To sum up, this invention provides an LED submount, an LED package having the sealing layer and the through silicon via having conoidal-shaped structures, and fabrication methods thereof, to not only reduce the dosage of the electroplating metal in the through silicon via and the electroplating cost, but also reduce the roughness of the inner surface of the through silicon via and improve the thickness uniformity of the insulating layer formed on the inner surface of the through silicon via, therefore, avoiding circuit leakages caused by the poor insulation in the through silicon via. Furthermore, the through silicon via having conoidal-shaped structure can also work out the problem of sputtering difficulty of the seed layer.
Those skilled in the art will readily observe that numerous modifications and alterations of the device and method may be made while retaining the teachings of the invention.
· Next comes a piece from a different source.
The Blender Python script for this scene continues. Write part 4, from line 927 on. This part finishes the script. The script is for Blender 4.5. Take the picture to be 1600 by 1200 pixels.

Accordingly, the above disclosure should be construed as limited only by the metes and bounds of the appended claims.

Claims

1. A chip submount, comprising:

a base having a die side and a back side;

a through silicon via penetrating the base to connect the die side and the back side, wherein the through silicon via comprises a conoidal-shaped portion converging from the back side toward the die side and a vertical via portion connecting with the conoidal-shaped portion; and

a sealing layer sealing the vertical via portion.

2. The chip submount according to claim 1, wherein a via diameter of the vertical via portion is substantially equal to a lower diameter of the conoidal-shaped portion.

3. The chip submount according to claim 1, wherein the base is a silicon base.

4. The chip submount according to claim 1, wherein the sealing layer is composed of a conductive material.

5. The chip submount according to claim 1, wherein a chip die is mounted on the die side.

6. The chip submount according to claim 1 further comprising an insulating layer at least covering surface of the conoidal-shaped portion and the vertical via portion.

7. The chip submount according to claim 6 further comprising a seed layer covering the insulating layer.

8. The chip submount according to claim 7, wherein the seed layer comprises titanium, tungsten, copper or alloys thereof.

9. The chip submount according to claim 7 further comprising an electroplating metal layer located on the seed layer.

10. The chip submount according to claim 9, wherein the electroplating metal layer comprises copper, nickel, gold or alloys thereof.

11. The chip submount according to claim 9, wherein the seal layer comprises the electroplating metal layer.

12. The chip submount according to claim 9, wherein a protrusion of the electroplating metal layer seals the vertical via portion and constitutes the sealing layer.

13. The chip submount according to claim 1, wherein the conoidal-shaped portion has a smooth surface.

14. A chip package, comprising:

a chip submount according to claim 1;

a chip die disposed on the chip submount; and

at least a wire connecting an electrode of the chip die to a bonding pad of the chip submount.

15. A chip submount, comprising:

a base having a die side and a back side;

a through silicon via connecting the die side to the back side, wherein the through silicon via comprises a conoidal-shaped portion converging from the back side toward the die side; and

a sealing layer sealing one end of the through silicon via.

16. A chip package, comprising:

a chip submount according to claim 15;

a chip die mounted on the chip submount; and

17. A chip package, comprising:

a chip submount according to claim 15; and

a chip die mounted on the chip submount, wherein two electrodes located on a lower surface of the chip die respectively electrically connect a bonding pad and a die pad disposed on the chip submount.

18. The chip package according to claim 17, wherein the chip die covers a separate part between the bonding pad and the die pad.

19. The chip package according to claim 18, wherein the separate part is filled with insulating material.

20. The chip package according to claim 18, wherein the separate part is not filled with insulating material.